╭──

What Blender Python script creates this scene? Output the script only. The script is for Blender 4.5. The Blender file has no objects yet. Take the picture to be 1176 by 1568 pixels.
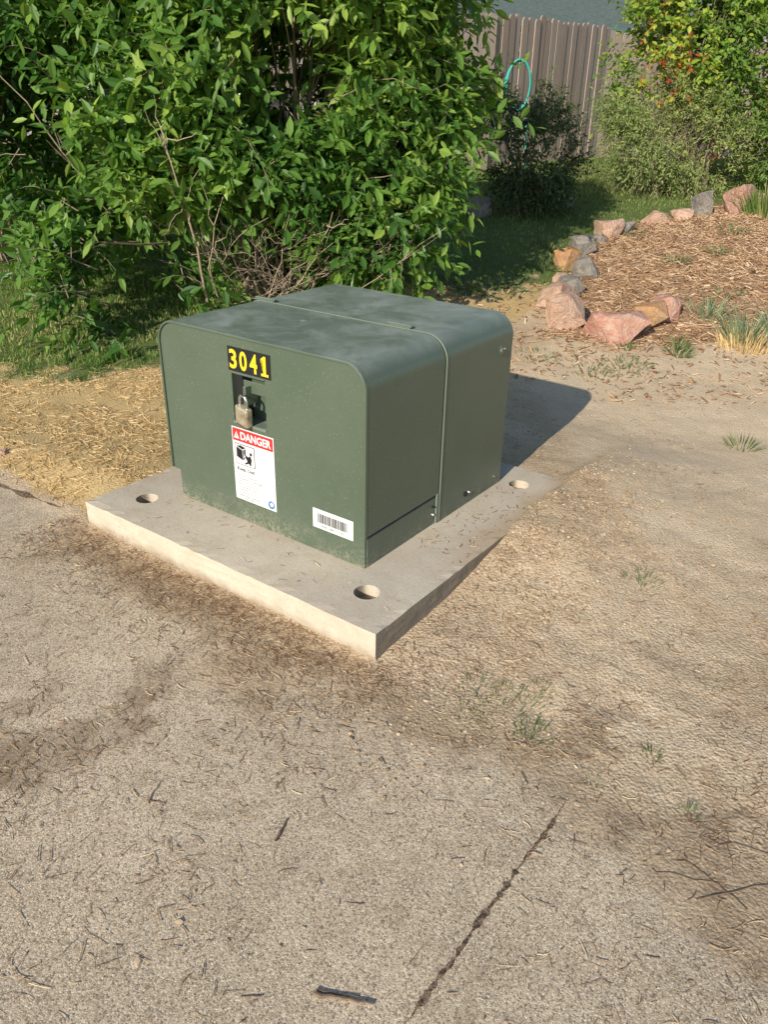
import bpy, bmesh, math, random
import numpy as np
from mathutils import Vector, Matrix, Euler
random.seed(7); rng=np.random.default_rng(11)
S=bpy.context.scene
COL=S.collection
S.view_settings.view_transform='Standard'; S.view_settings.look='None'; S.view_settings.exposure=0

# ---------------- frames ----------------
A36=math.radians(-36)
EX=np.array([math.cos(A36),math.sin(A36)]); EY=np.array([-math.sin(A36),math.cos(A36)])
ORG=np.array([-0.0165,1.92])
def to_local(x,y):
    dx=x-ORG[0]; dy=y-ORG[1]
    return dx*EX[0]+dy*EX[1], dx*EY[0]+dy*EY[1]
def to_world(lx,ly):
    return ORG[0]+lx*EX[0]+ly*EY[0], ORG[1]+lx*EX[1]+ly*EY[1]
TAB=np.random.default_rng(5).random((256,256))
def vnoise(x,y,seed=0):
    x=np.asarray(x,float)+seed*17.31; y=np.asarray(y,float)+seed*9.77
    ix=np.floor(x).astype(int); iy=np.floor(y).astype(int)
    fx=x-ix; fy=y-iy; fx=fx*fx*(3-2*fx); fy=fy*fy*(3-2*fy)
    a=TAB[ix&255,iy&255]; b=TAB[(ix+1)&255,iy&255]; c=TAB[ix&255,(iy+1)&255]; d=TAB[(ix+1)&255,(iy+1)&255]
    return (a*(1-fx)+b*fx)*(1-fy)+(c*(1-fx)+d*fx)*fy
def fbm(x,y,seed=0,o=4):
    s=0;a=.5;t=0
    for i in range(o):
        s=s+a*vnoise(np.asarray(x)*2**i,np.asarray(y)*2**i,seed+i*3); t+=a; a*=.5
    return s/t
def ss(a,b,x):
    t=np.clip((x-a)/(b-a),0,1); return t*t*(3-2*t)
def gs(x,y,cx,cy,r): return np.exp(-(((x-cx)**2+(y-cy)**2)/r**2))
EDY=[5.2,5.5,5.7,7.2,8.4,9.3,10.5,14]; EDX=[1.0,1.1,1.25,1.6,2.3,3.4,4.8,8]
def zones(x,y):
    x=np.asarray(x,float); y=np.asarray(y,float)
    lx,ly=to_local(x,y)
    n=fbm(x*3,y*3,1)-.5; n2=fbm(x*9,y*9,4)-.5
    bx=np.interp(y,[1.15,1.36,1.5,1.8,2.2],[1.6,.5,.42,.05,-.1])
    conc=ss(.04,-.06,ly+n*.15)*(1-ss(-.08,.1,x-bx+n*.3+n2*.1))
    near=ss(-.50,-.1,ly+n*.5)*ss(-1.75,-1.3,lx)
    conc=conc*(1-.75*near)
    gy=np.interp(x,[-3,-1.6,-1,0,1,2],[4.45,4.75,5.2,6.2,6.4,6.4])
    ex=np.interp(y,EDY,EDX)
    mul=ss(-.1,.15,x-ex+n*.3)*ss(5.15,5.6,y+n*.5)*ss(12.0,10.5,y)
    grn=ss(-.25,.35,y-gy+n*1.2)*(1-mul)
    dry=ss(.02,.12,ly+n*.2)*ss(-1.38,-1.52,lx)*(1-grn)
    dry=np.maximum(dry, ss(1.42,1.55,ly)*ss(.3,-.3,x)*(1-grn)*.8)
    path=ss(2.4,3.1,y+n)*ss(.7,1.1,x)*ss(5.6,4.8,y+n)
    blot=gs(x,y,-1.0,1.5,.28)+.8*gs(x,y,-.65,1.75,.22)+.9*gs(x,y,.55,1.6,.22)+.8*gs(x,y,.82,1.3,.22)+.6*gs(x,y,-1.2,1.25,.2)+.5*gs(x,y,-.2,1.75,.25)
    dark=np.maximum(near*ss(.1,-.1,ly)*.8, np.clip(blot,0,1)*ss(.42,.6,fbm(x*7,y*7,9))*.9)
    dark=np.maximum(dark, ss(.55,.66,fbm(x*2.2,y*2.2,9))*.4*ss(2.6,2.0,y))
    return conc,grn,mul,dry,path,dark
def H(x,y,micro=True):
    x=np.asarray(x,float); y=np.asarray(y,float)
    t=y-4; z=.12*(np.sqrt(t*t+.2)+t)/2
    z=np.where(z>.75,.75+.27*np.tanh((z-.75)/.27),z)
    ex=np.interp(y,EDY,EDX)
    z=z+.10*ss(0,1.2,x-ex)*ss(5.3,6.4,y)*ss(13,10,y)
    lx,ly=to_local(x,y)
    dr=np.maximum(lx,0); db=np.maximum(ly-1.41,0); dl=np.maximum(-1.46-lx,0)
    inside=np.exp(-(dr/.55)**2-(dl/.5)**2-(db/.8)**2)
    rise=(.016*ss(-.1,.25,ly)+.074*ss(.15,1.1,ly))*inside
    rise=np.maximum(rise,.06*ss(0,.3,ly)*np.exp(-(dl/1.2)**2-(db/.8)**2)*ss(-.9,-1.5,lx))
    z=z+np.where(ly>-.1,rise,0)
    z=z+.044*ss(.45,1.1,ly+.25*(fbm(x*6,y*6,51)-.5))*np.exp(-(np.where(lx>.01,(lx-.01)/.45,(lx-.01)/.055))**2)*np.exp(-(db/.5)**2)
    z=z-.012*np.exp(-((lx+.95)/.5)**2-((ly)/.15)**2)
    conc=np.clip(zones(x,y)[0],0,1)
    soft=1-conc
    under=(lx>-1.40)&(lx<-.08)&(ly>.06)&(ly<1.34)
    z=z+np.where(under,-.02,soft*((fbm(x*2.2,y*2.2,2)-.5)*.03)) + (fbm(x*.8,y*.8,20)-.5)*.02*ss(1,2,y)
    if micro:
        far=ss(14,5,y)
        z=z+far*soft*((fbm(x*13,y*13,7,3)-.5)*.009)
    return z

# ---------------- mesh helpers ----------------
def fastmesh(name,V,F,mat=None,attrs=None,smooth=False,parent=None,coll=True):
    V=np.asarray(V,np.float32); F=np.asarray(F,np.int32); k=F.shape[1]
    me=bpy.data.meshes.new(name)
    me.vertices.add(len(V)); me.vertices.foreach_set('co',V.ravel())
    me.loops.add(F.size); me.loops.foreach_set('vertex_index',F.ravel())
    me.polygons.add(len(F)); me.polygons.foreach_set('loop_start',np.arange(0,F.size,k,dtype=np.int32))
    me.update(calc_edges=True)
    me.polygons.foreach_set('use_smooth',np.full(len(F),smooth,dtype=bool))
    if attrs:
        for an,(ty,arr) in attrs.items():
            at=me.attributes.new(an,ty,'POINT')
            arr=np.asarray(arr,np.float32)
            at.data.foreach_set('color' if ty=='FLOAT_COLOR' else 'value',arr.ravel())
    if mat: me.materials.append(mat)
    ob=bpy.data.objects.new(name,me); COL.objects.link(ob)
    if parent: ob.parent=parent
    return ob
def empty(name,loc=(0,0,0),rz=0):
    e=bpy.data.objects.new(name,None); COL.objects.link(e); e.location=loc; e.rotation_euler=(0,0,rz); e.empty_display_size=.2
    return e
def tubes(paths,sides=6):
    VV=[];FF=[];base=0
    for pts,rad in paths:
        pts=np.asarray(pts,float); K=len(pts)
        tan=np.gradient(pts,axis=0); tan/=np.linalg.norm(tan,axis=1)[:,None]+1e-9
        ref=np.array([0,0,1.]) if abs(tan[0][2])<.8 else np.array([1.,0,0])
        a=np.cross(tan,ref); a/=np.linalg.norm(a,axis=1)[:,None]+1e-9; b=np.cross(tan,a)
        th=np.arange(sides)*2*np.pi/sides
        r=np.asarray(rad)[:,None,None]
        P=pts[:,None,:]+r*(a[:,None,:]*np.cos(th)[None,:,None]+b[:,None,:]*np.sin(th)[None,:,None])
        VV.append(P.reshape(-1,3))
        i=np.arange(K-1)[:,None]*sides; j=np.arange(sides)[None,:]; jn=(j+1)%sides
        q=np.stack([i+j,i+jn,i+sides+jn,i+sides+j],-1).reshape(-1,4)+base
        FF.append(q); base+=K*sides
    return np.concatenate(VV),np.concatenate(FF)

# ---------------- material helpers ----------------
class NT:
    def __init__(s,name):
        s.m=bpy.data.materials.new(name); s.m.use_nodes=True; s.t=s.m.node_tree; s.n=s.t.nodes; s.l=s.t.links
        s.b=s.n['Principled BSDF']; s.out=s.n['Material Output']
        s.co=s.n.new('ShaderNodeTexCoord')
        s.vec=s.co.outputs['Object']
    def set(s,inp,v):
        if isinstance(v,bpy.types.NodeSocket): s.l.new(v,inp)
        else:
            if isinstance(v,(tuple,list)) and len(v)==3 and inp.type=='RGBA': v=(*v,1)
            inp.default_value=v
    def noise(s,scale,detail=4,rough=.6,dist=0,out='Fac',vec=None):
        n=s.n.new('ShaderNodeTexNoise'); n.inputs['Scale'].default_value=scale; n.inputs['Detail'].default_value=detail
        n.inputs['Roughness'].default_value=rough; n.inputs['Distortion'].default_value=dist
        s.l.new(vec or s.vec,n.inputs['Vector']); return n.outputs[out]
    def voro(s,scale,feat='F1',out='Distance',vec=None):
        n=s.n.new('ShaderNodeTexVoronoi'); n.feature=feat; n.inputs['Scale'].default_value=scale
        s.l.new(vec or s.vec,n.inputs['Vector']); return n.outputs[out]
    def ramp(s,fac,stops):
        n=s.n.new('ShaderNodeValToRGB'); s.set(n.inputs[0],fac); e=n.color_ramp.elements
        while len(e)<len(stops): e.new(.5)
        for i,(p,c) in enumerate(stops):
            e[i].position=p; e[i].color=(*c,1) if len(c)==3 else c
        return n.outputs[0]
    def mix(s,f,a,b,mode='MIX'):
        n=s.n.new('ShaderNodeMix'); n.data_type='RGBA'; n.blend_type=mode
        s.set(n.inputs[0],f); s.set(n.inputs[6],a); s.set(n.inputs[7],b); return n.outputs[2]
    def math(s,op,a,b=0.,c=None,clamp=False):
        n=s.n.new('ShaderNodeMath'); n.operation=op; n.use_clamp=clamp; s.set(n.inputs[0],a); s.set(n.inputs[1],b)
        if c is not None: s.set(n.inputs[2],c)
        return n.outputs[0]
    def mr(s,v,a,b,c=0.,d=1.):
        n=s.n.new('ShaderNodeMapRange'); s.set(n.inputs[0],v)
        for i,q in enumerate((a,b,c,d)): n.inputs[i+1].default_value=q
        return n.outputs[0]
    def attr(s,name,out='Color'):
        n=s.n.new('ShaderNodeAttribute'); n.attribute_name=name; return n.outputs[out]
    def sep(s,c):
        n=s.n.new('ShaderNodeSeparateColor'); s.l.new(c,n.inputs[0]); return n.outputs
    def bump(s,h,strength=.5,dist=.01,prev=None):
        n=s.n.new('ShaderNodeBump'); n.inputs['Strength'].default_value=strength; n.inputs['Distance'].default_value=dist
        s.set(n.inputs['Height'],h)
        if prev: s.l.new(prev,n.inputs['Normal'])
        return n.outputs[0]
    def fin(s,col=None,rough=.8,normal=None,metal=0,spec=None):
        if col is not None: s.set(s.b.inputs['Base Color'],col)
        s.set(s.b.inputs['Roughness'],rough); s.set(s.b.inputs['Metallic'],metal)
        if spec is not None: s.b.inputs['Specular IOR Level'].default_value=spec
        if normal: s.l.new(normal,s.b.inputs['Normal'])
        return s.m
def plain(name,col,rough=.6,metal=0,var=.15,scale=30):
    t=NT(name); f=t.noise(scale,2)
    c=t.mix(f,tuple(v*(1-var) for v in col),tuple(min(1,v*(1+var)) for v in col))
    return t.fin(c,rough,metal=metal)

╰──

Work to do. Copy each line of the data above that holds "scene".

Result.
What Blender Python script creates this scene? Output the script only. The script is for Blender 4.5. The Blender file has no objects yet. Take the picture to be 1176 by 1568 pixels.
S=bpy.context.scene